Il grosso problema dell’architettura contemporanea è che non è più fatta per la città, ma è fatta contro la città: quasi tutte le periferie urbane non rispettano più la natura propria della città, così come il resto del tessuto urbano che è disarticolato. Basti pensare che nel ‘900 ogni edificio aveva una precisa collocazione dentro un tessuto urbanistico che disegnava la città, oggi invece si ragiona a macchia, a una parcellizzazione del tutto. Bisogna capire che l’architettura è una connessione continua con le città.

swissinfo.ch: Come vive la l’avvento inarrestabile della tecnologia? E la natura?

M.B.: La tecnologia è uno strumento che deve essere usato con criterio. Se pensiamo che siamo andati sulla luna e molto spesso non siamo stati in grado di fare delle case migliori sulla terra, qualcosa vorrà pur dire. Nelle città non si vive bene perché l’equilibrio tra l’uomo e la natura è stato danneggiato.

Occorre essere severi e critici con la tecnologia, così come è necessario rinsaldare il legame dell’uomo con il suo passato. Oggi l’architettura resiste alla perdita di identità, ma è un grande dovere quello di non dimenticare il passato e la sua grandezza, per recuperare quel legame atavico con la natura e con le memorie più profonde della cultura dell’uomo.

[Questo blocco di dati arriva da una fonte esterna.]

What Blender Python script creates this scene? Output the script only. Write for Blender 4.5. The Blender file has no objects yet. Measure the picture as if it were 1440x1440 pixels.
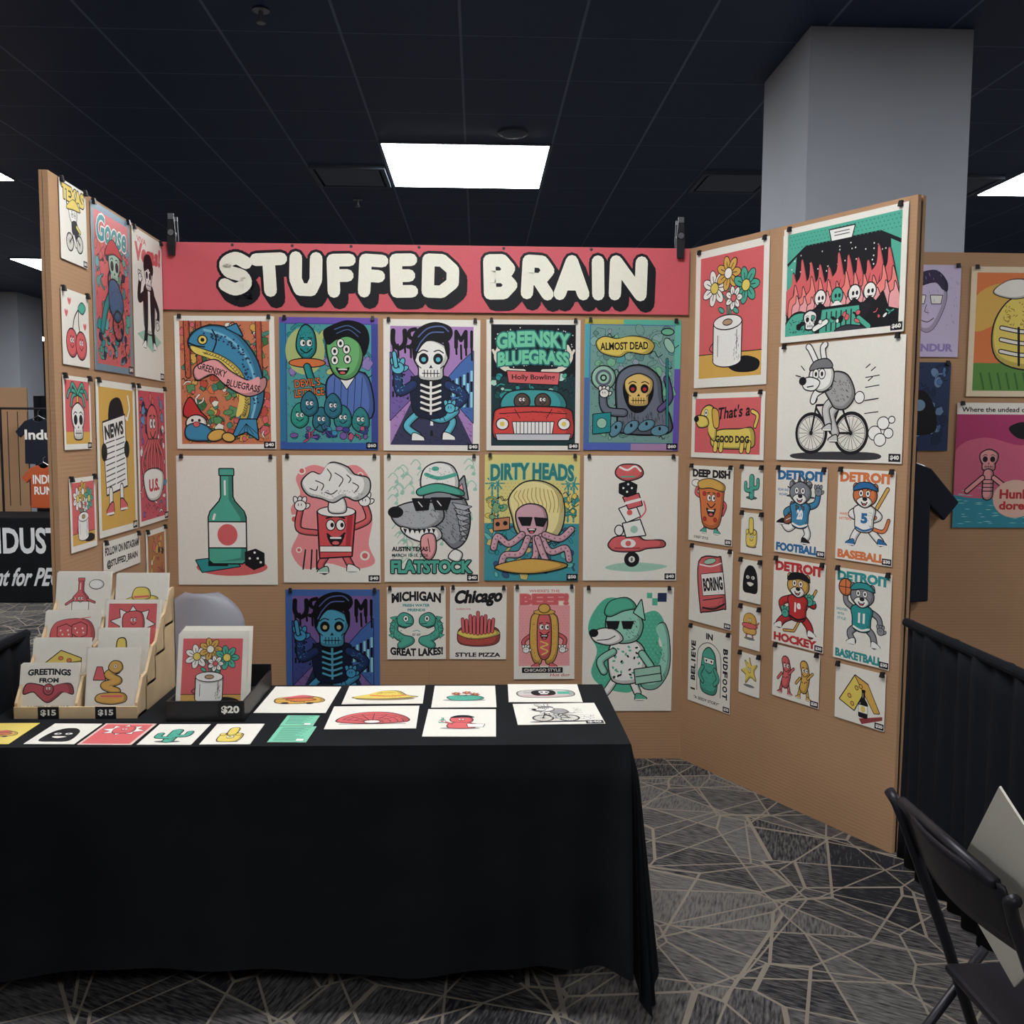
import bpy, math, random
from mathutils import Vector, Matrix
sc=bpy.context.scene
sc.view_settings.view_transform='Standard'
COL=sc.collection
def lin(c):
    return tuple(((v/255/12.92) if v/255<=.04045 else ((v/255+.055)/1.055)**2.4) for v in c)
K=(24,24,29);CR=(234,229,216);CO=(226,98,100);MI=(76,176,150);MU=(221,170,74);W=(240,237,229)
NV=(38,52,84);BL=(60,140,180);PU=(128,96,168);OR=(226,120,62);PK=(240,160,160);GY=(130,135,140);TE=(40,150,150);RD=(205,50,50);YE=(232,205,90);LM=(160,205,180)
# ---------------- materials
def mat(name,col,rough=.7,noise=0.,nscale=40,metal=0,bump=0,emit=None,spec=.4):
    m=bpy.data.materials.new(name);m.use_nodes=True;nt=m.node_tree;b=nt.nodes['Principled BSDF']
    c=lin(col);b.inputs['Base Color'].default_value=(*c,1);b.inputs['Roughness'].default_value=rough
    b.inputs['Metallic'].default_value=metal;b.inputs['Specular IOR Level'].default_value=spec
    if noise or bump:
        tc=nt.nodes.new('ShaderNodeTexCoord');n=nt.nodes.new('ShaderNodeTexNoise');n.inputs['Scale'].default_value=nscale;n.inputs['Detail'].default_value=5
        nt.links.new(tc.outputs['Object'],n.inputs['Vector'])
        r=nt.nodes.new('ShaderNodeValToRGB');r.color_ramp.elements[0].position=.3;r.color_ramp.elements[1].position=.7
        r.color_ramp.elements[0].color=(*[v*(1-noise) for v in c],1);r.color_ramp.elements[1].color=(*[min(1,v*(1+noise)) for v in c],1)
        nt.links.new(n.outputs['Fac'],r.inputs['Fac']);nt.links.new(r.outputs['Color'],b.inputs['Base Color'])
        if bump:
            bp=nt.nodes.new('ShaderNodeBump');bp.inputs['Strength'].default_value=bump;bp.inputs['Distance'].default_value=.01
            nt.links.new(n.outputs['Fac'],bp.inputs['Height']);nt.links.new(bp.outputs['Normal'],b.inputs['Normal'])
    if emit:
        b.inputs['Emission Color'].default_value=(*lin((250,252,255)),1);b.inputs['Emission Strength'].default_value=emit
    return m
def inkmat(name,rough,metal=0):
    m=bpy.data.materials.new(name);m.use_nodes=True;nt=m.node_tree;b=nt.nodes['Principled BSDF']
    at=nt.nodes.new('ShaderNodeAttribute');at.attribute_name='Col'
    tc=nt.nodes.new('ShaderNodeTexCoord');n=nt.nodes.new('ShaderNodeTexNoise');n.inputs['Scale'].default_value=90;n.inputs['Detail'].default_value=4
    mp=nt.nodes.new('ShaderNodeMapRange');mp.inputs['To Min'].default_value=.91;mp.inputs['To Max'].default_value=1.03
    mx=nt.nodes.new('ShaderNodeVectorMath');mx.operation='SCALE'
    nt.links.new(tc.outputs['Object'],n.inputs['Vector']);nt.links.new(n.outputs['Fac'],mp.inputs['Value'])
    nt.links.new(at.outputs['Color'],mx.inputs[0]);nt.links.new(mp.outputs[0],mx.inputs['Scale']);nt.links.new(mx.outputs[0],b.inputs['Base Color'])
    b.inputs['Roughness'].default_value=rough;b.inputs['Specular IOR Level'].default_value=.25;b.inputs['Metallic'].default_value=metal
    return m
INK=inkmat('printed_paper',.6);FOIL=inkmat('foil_paper',.36,.2);GLOSS=inkmat('vinyl_banner',.45)
M_black=mat('black_plastic',(22,22,25),.45);M_cloth=mat('black_cloth',(17,19,23),.85,.25,9,bump=.05,spec=.2)
M_drape=mat('black_drape',(19,21,27),.9,.2,30,spec=.2);M_wood=mat('birch_wood',(205,178,140),.55,.1,12)
M_metal=mat('steel',(150,150,155),.3,metal=.9);M_white=mat('white_paint',(182,188,198),.7,.03,3,bump=.02)
M_grey=mat('grey_plastic',(150,150,158),.45);M_dkmetal=mat('dark_metal',(38,36,42),.4,metal=.3)
M_light=mat('ceiling_light_diffuser',(255,255,250),.5,emit=20)
M_vent=mat('vent_metal',(84,94,110),.6);M_orange=mat('orange_cotton',(190,88,46),.9,.08,60);M_tee=mat('black_cotton',(22,28,42),.9,.15,60)
def sleeve():
    m=bpy.data.materials.new('clear_sleeve');m.use_nodes=True;nt=m.node_tree;nt.nodes.clear()
    o=nt.nodes.new('ShaderNodeOutputMaterial');t=nt.nodes.new('ShaderNodeBsdfTransparent');g=nt.nodes.new('ShaderNodeBsdfGlossy');g.inputs['Roughness'].default_value=.12
    mx=nt.nodes.new('ShaderNodeMixShader');mx.inputs[0].default_value=.08
    nt.links.new(t.outputs[0],mx.inputs[1]);nt.links.new(g.outputs[0],mx.inputs[2]);nt.links.new(mx.outputs[0],o.inputs[0]);return m
M_sleeve=sleeve()
def cardboard():
    m=mat('cardboard',(174,136,102),.85,.05,2.5);nt=m.node_tree;b=nt.nodes['Principled BSDF']
    tc=nt.nodes.new('ShaderNodeTexCoord');w=nt.nodes.new('ShaderNodeTexWave');w.bands_direction='Z';w.inputs['Scale'].default_value=22;w.inputs['Distortion'].default_value=.3
    nt.links.new(tc.outputs['Object'],w.inputs['Vector']);bp=nt.nodes.new('ShaderNodeBump');bp.inputs['Strength'].default_value=.12;bp.inputs['Distance'].default_value=.003
    nt.links.new(w.outputs['Fac'],bp.inputs['Height']);nt.links.new(bp.outputs['Normal'],b.inputs['Normal']);return m
M_card=cardboard()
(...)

Mario Botta nasce nel 1943 a Mendrisio (Ticino).

Dopo un periodo d’apprendistato presso lo studio degli architetti Carloni e Camenisch a Lugano, in cui disegna la sua prima casa, frequenta il liceo artistico di Milano dal 1961 al 1964.

Dal 1964 al 1969 studia presso l’Istituto Universitario d’Architettura di Venezia, dove ottiene la laurea con i relatori Carlo Scarpa e Giuseppe Mazzariol.

Durante il periodo trascorso a Venezia, ha occasione di incontrare e lavorare per Le Corbusier e Louis I. Kahn.

La sua carriera di architetto inizia nel 1970 a Lugano. Realizza le prime case unifamiliari nel Canton Ticino e successivamente progetti in tutto il mondo, che gli sono valsi numerosi riconoscimenti internazionali.

Da sempre impegnato in un’intensa attività didattica, è stato ideatore e fondatore dell’Accademia di architettura di Mendrisio.